The novel also clearly alludes to Bill Gates (and Elon Musk), with anarchist businessmen who want to destroy the world for the sake of quick profits and bragging rights over being the world’s richest man. Another related plus point is humour. You have a funny scene where this business tycoon meets a Saudi industrialist.
Being a stickler for detail and keeping up appearances, the Saudi eats a fish too quickly, avoiding what could be pig meat, and almost chokes on the fish bones. He’s also dead set against a rival Moroccan businessman and trusts the American too much, giving him his security key as a goodwill gesture.
Another positive point is the presence of so many young heroes making significant breakthroughs in exposing the shadow government, including a Brazilian boy who hid coded information using ancient inscriptions that could be from extraterrestrials.
Arabic culture is very ageist, in reverse, so this is a positive development. Also, despite the conspiracy credentials, it is notable that Jews are not castigated here, in the typical Protocols of the Elders of Zion fashion.
The Catholic Church does have a dark role to play, however, and one of the adventurous high points is when the young Egyptian heroes enter the Vatican archives disguised as knights of Malta. This is where the plot thickens and the themes begin to crystallise.

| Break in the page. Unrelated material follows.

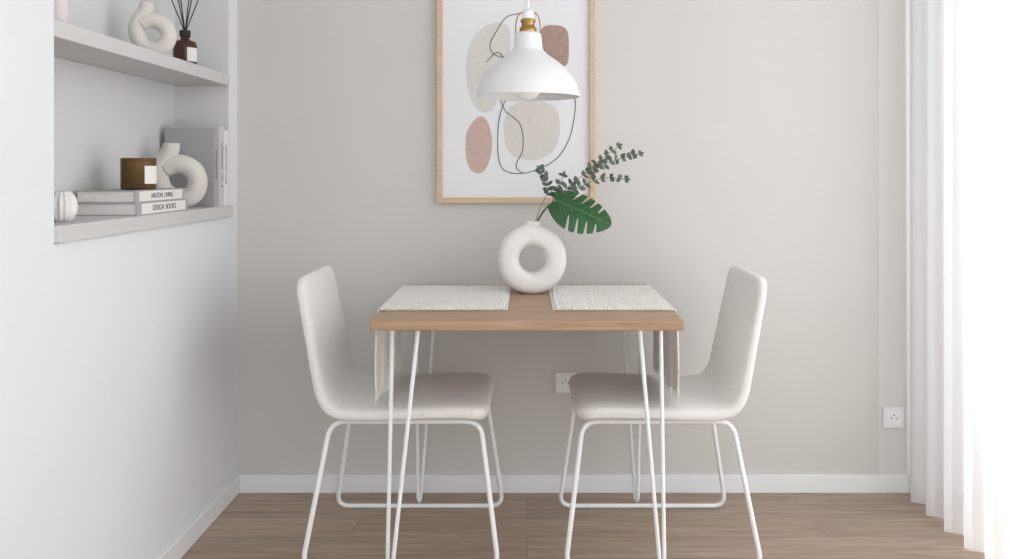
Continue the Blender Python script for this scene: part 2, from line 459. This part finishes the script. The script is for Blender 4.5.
nrm=Vector((.10,-.82,.57)).normalized(); side=ax.cross(nrm).normalized(); nrm=side.cross(ax).normalized()
def hw(t):
    return .076*(math.sin(math.pi*min(1,max(0,(t+.16)/1.16))**.72))**.65
V=[];F=[]
def lp(t,s,sg):
    tt=t-.05+ (s/.075)*(.10)
    return att+ax*(Lf*tt)+side*(sg*s)+nrm*(-.28*s*s/.075-.10*Lf*tt*tt)+nrm*(.02*s)
NT=120
cuts=[.22,.38,.54,.70]
for sg in (-1,1):
    rows=[]
    for i in range(NT+1):
        t=-.13+1.13*i/NT
        w=max(.0005,hw(t))
        lim=1.0
        for c in cuts:
            dd=abs(t-c-(.04 if sg>0 else 0))
            if dd<.025: lim=min(lim,.38+.62*(dd/.025)**2.2)
        row=[]
        for q in range(9):
            row.append(len(V)); V.append(lp(t if t>0 else t*(q/8.0 if q<8 else 1),w*lim*q/8,sg))
        rows.append(row)
    for i in range(NT):
        for q in range(8):
            F.append((rows[i][q],rows[i+1][q],rows[i+1][q+1],rows[i][q+1]))
mesh('monstera_leaf',V,F,M_leaf,PLT,True)
vs=[tube('v',[lp(t,0,1)+nrm*.0004 for t in (0,.2,.4,.6,.8,.98)],.0010,M_vein,PLT,seg=2)]
for sg in (-1,1):
    for t in (.05,.14,.28,.44,.60,.78):
        vs.append(tube('v',[lp(t+.03*q,hw(t)*.85*q/4,sg)+nrm*.0002 for q in range(5)],.0004,M_vein,PLT,seg=1))
join(vs,'leaf_veins')
st.append(tube('st',smooth_pts([P3(536,223),P3(543,211,-.02),P3(552,202,-.045),lp(.05,0,1)],8),.0022,M_stem,PLT,seg=3))
join(st,'stems')

# ---------- outlets ----------
def outlet(x,z,w=.074):
    e=empty('wall_outlet',(x,YB-.006,z)); h=w/2
    boxes('plate',[(x-h,x+h,YB-.011,YB-.0005,z-h,z+h)],M_trim,e,bev=.003)
    boxes('insert',[(x-h*.72,x+h*.72,YB-.0135,YB-.010,z-h*.72,z+h*.72)],M_wmetal,e,bev=.001)
    boxes('slots',[(x-.012,x-.009,YB-.0142,YB-.013,z-.004,z+.003),(x+.009,x+.012,YB-.0142,YB-.013,z-.004,z+.003),(x-.002,x+.002,YB-.0142,YB-.013,z+.008,z+.013)],M_dark,e)
outlet(.137,.393); outlet(1.308,.268)

# ---------- shelf objects ----------
ZS=1.03; ZU=1.483
def book(name,x0,x1,y0,y1,z0,z1,cover,axis,p):
    c=.003
    if axis=='z':
        boxes(name+'_pages',[(x0+.004,x1-.002,y0+.004,y1-.004,z0+c,z1-c)],M_page,p)
        boxes(name+'_cover',[(x0,x1,y0,y1,z0,z0+c),(x0,x1,y0,y1,z1-c,z1),(x1-c,x1,y0,y1,z0+c,z1-c)],cover,p)
    else:
        boxes(name+'_pages',[(x0+.004,x1-.002,y0+c,y1-c,z0+.004,z1-.004)],M_page,p)
        boxes(name+'_cover',[(x0,x1,y0,y0+c,z0,z1),(x0,x1,y1-c,y1,z0,z1),(x1-c,x1,y0+c,y1-c,z0,z1)],cover,p)
BS=empty('book_stack',(-1.12,2.54,ZS))
book('book_1',-1.205,-1.036,2.36,2.715,ZS,ZS+.034,M_bookg,'z',BS)
book('book_2',-1.202,-1.042,2.365,2.70,ZS+.034,ZS+.067,M_bookg,'z',BS)
RZ=(math.pi/2,0,math.pi/2)
boxes('spine_labels',[(-1.0422,-1.0415,2.39,2.685,ZS+.037,ZS+.064),(-1.0362,-1.0355,2.39,2.695,ZS+.003,ZS+.031)],M_label,BS)
text('title_1','DESIGN  BOOKS',.022,(-1.0352,2.54,ZS+.017),RZ,M_booki,BS)
text('title_2','NATION  LIVING',.020,(-1.0412,2.54,ZS+.0505),RZ,M_booki,BS)
UB=empty('upright_books',(-1.12,3.02,ZS))
book('book_1',-1.205,-1.040,2.955,2.995,ZS,ZS+.262,M_bookg,'y',UB)
book('book_2',-1.205,-1.036,2.996,3.040,ZS,ZS+.272,M_bookg2,'y',UB)
book('book_3',-1.205,-1.038,3.041,3.088,ZS,ZS+.258,M_label,'y',UB)
for i,(yy,s,xx) in enumerate(((2.975,'MAGAZINE',-1.0398),(3.018,'INTERIORS  VOL 2',-1.0358),(3.065,'ARCHITECTURE',-1.0378))):
    text('title_%d'%(i+1),s,.019,(xx,yy,ZS+.14),(math.pi/2,math.pi/2,math.pi/2),M_booki,UB)
C=empty('amber_candle_jar',(-1.092,2.50,ZS+.067)); cc=(-1.092,2.50,ZS+.0675)
lathe('jar',[(0,0),(.044,0),(.047,.004),(.0475,.082),(.0475,.088),(.0455,.088),(.045,.006),(0,.005)],cc,M_amber2,C)
lathe('wax',[(0,.007),(.0435,.007),(.0435,.060),(0,.060)],cc,M_wax,C)
tube('wick',[(cc[0],cc[1],cc[2]+.060),(cc[0]+.001,cc[1],cc[2]+.072)],.0009,M_reed,C)
def patch(nm,c,r,a0,a1,z0,z1,m,p):
    V=[];F=[];n=14
    for i in range(n+1):
        a=a0+(a1-a0)*i/n
        for z in (z0,z1): V.append((c[0]+r*math.cos(a),c[1]+r*math.sin(a),c[2]+z))
    for i in range(n): F.append((2*i,2*i+2,2*i+3,2*i+1))
    mesh(nm,V,F,m,p,True)
patch('label',cc,.0482,math.radians(-48),math.radians(10),.016,.066,M_label,C)
def knot(name,c,s,yaw,zb):
    e=empty(name,(c[0],c[1],zb))
    path=[(-8,41),(-8.5,35),(-12,27),(-18,18),(-20.5,7),(-18,-5),(-9.5,-15),(3,-18),(14,-13),(18.5,-1),(15,11),(5,18),(-6,18.5),(-14,15)]
    ry,rx=math.sin(yaw),math.cos(yaw)
    P=smooth_pts([(a,0,b) for a,b in path],8)
    zmin=-18-10.2
    Q=[Vector((c[0]+q.x*s*rx,c[1]+q.x*s*ry,zb+(q.z-zmin)*s)) for q in P]
    n=len(Q); rad=[.86+.14*min(1,i/n*3.5) for i in range(n)]
    rad[0]=.80
    R=10.2*s
    tube('body',Q,R,M_cer2,e,radii=rad,seg=8)
    d=(Q[0]-Q[1]).normalized()
    tube('mouth_shade_disc',[Q[0],Q[0]+d*.0006],R*.58,M_dark,e,seg=6)  # solid dark disc, paints the shade inside the vase mouth
knot('knot_vase',(-1.107,2.83),.0030,math.radians(12),ZS)
knot('knot_vase',(-1.093,2.60),.00225,math.radians(12),ZU)
RV=empty('ribbed_tealight_holder',(-1.10,2.10,ZS))
lathe('body',[(r*1.08,z*1.1) for r,z in [(0,0),(.017,0),(.024,.006),(.030,.022),(.031,.038),(.027,.053),(.019,.064),(.015,.066),(.014,.060),(0,.056)]],(-1.10,2.10,ZS),M_cer,RV,96,16,.05)
D=empty('reed_diffuser',(-1.10,2.86,ZU)); dc=(-1.10,2.86,ZU)
lathe('bottle',[(0,0),(.034,0),(.037,.004),(.037,.070),(.033,.080),(.016,.087),(.014,.090),(.014,.104),(0,.104)],dc,M_amber,D)
lathe('cap',[(.016,.098),(.017,.100),(.017,.116),(.015,.118),(0,.118)],dc,M_reed,D)
patch('label',dc,.0376,math.radians(-60),math.radians(5),.016,.060,M_label,D)
rs=[]
for i,(dx,dy) in enumerate(((-.065,.0),(-.04,.02),(-.014,-.02),(.012,.015),(.035,-.01),(.055,.02))):
    rs.append(tube('r',[(dc[0],dc[1],ZU+.11),(dc[0]+dx,dc[1]+dy,ZU+.27)],.0018,M_reed,D,seg=2))
join(rs,'reeds')
BX=empty('pillar_candle',(-1.10,2.07,ZU))
lathe('wax',[(0,0),(.026,0),(.028,.003),(.028,.095),(.025,.098),(0,.096)],(-1.10,2.07,ZU),M_pink,BX)
tube('wick',[(-1.10,2.07,ZU+.095),(-1.10,2.07,ZU+.106)],.001,M_reed,BX)

# ---------- lights ----------
W=bpy.data.worlds.new('World'); S.world=W; W.use_nodes=True
bg=W.node_tree.nodes['Background']; bg.inputs['Color'].default_value=(.97,.985,1,1); bg.inputs['Strength'].default_value=1.85
def area(name,loc,rot,sx,sy,e,col):
    l=bpy.data.lights.new(name,'AREA'); l.shape='RECTANGLE'; l.size=sx; l.size_y=sy; l.energy=e; l.color=col
    o=link(bpy.data.objects.new(name,l)); o.location=loc; o.rotation_euler=rot; return o
area('window_daylight',(2.7,1.3,1.5),(0,math.radians(90),0),2.8,4.0,165,(.99,.99,1))
# ---------- camera ----------
cd=bpy.data.cameras.new('camera'); cd.sensor_width=36; cd.lens=889/1024*36; cd.shift_x=-15/1024; cd.shift_y=-109.5/1024; cd.clip_start=.05
co=link(bpy.data.objects.new('camera',cd)); co.location=(0,0,H); co.rotation_euler=(math.radians(90),0,0)
S.camera=co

The so-called Voyages of Discovery and the Crusades are explicitly mentioned, with hints at immortality and the thematics of torch-bearing from one evil to the subsequent wars of religion to colonial extermination. This is an attempt to reverse the 500 years of European domination, finally, the ultimate example of decolonising the human imagination.
The further East you go, the better. China will be the new kingpin, and Egyptian and Arab SF authors are ahead of the pack here, and have been for a while.
ARMCHAIR PROPHET: Philip K. Dick argued against the 500-years of white domination and prophesized a resurrected Global South in his novel 'Dr. Futurity' (1960). [Photo from 'Medium']
The bad guys, while portrayed in a kind of video game/comic book fashion, are a motley crew that represent all that is bad in Western history, including Nazism with an actual German general left over from Hitler’s day.
He even explains that this secret elite tricked the Nazis into starting WWII to destroy Germany and Europe and so clear a path for American ascendancy. There are allusions to US imperialism elsewhere, such as the secret prison complex off the coast of South Africa. (Black CIA torture sites).
To finish off, the novel anticipated a small revelation about the JFK files: James Angleton wasn’t actually a high ambassador of the sovereign military order of Malta. (See Ross Coulthart’s interview of Geoff Cruickshank.)
Just like in the novel, not a Zionist but a crusader - literally!!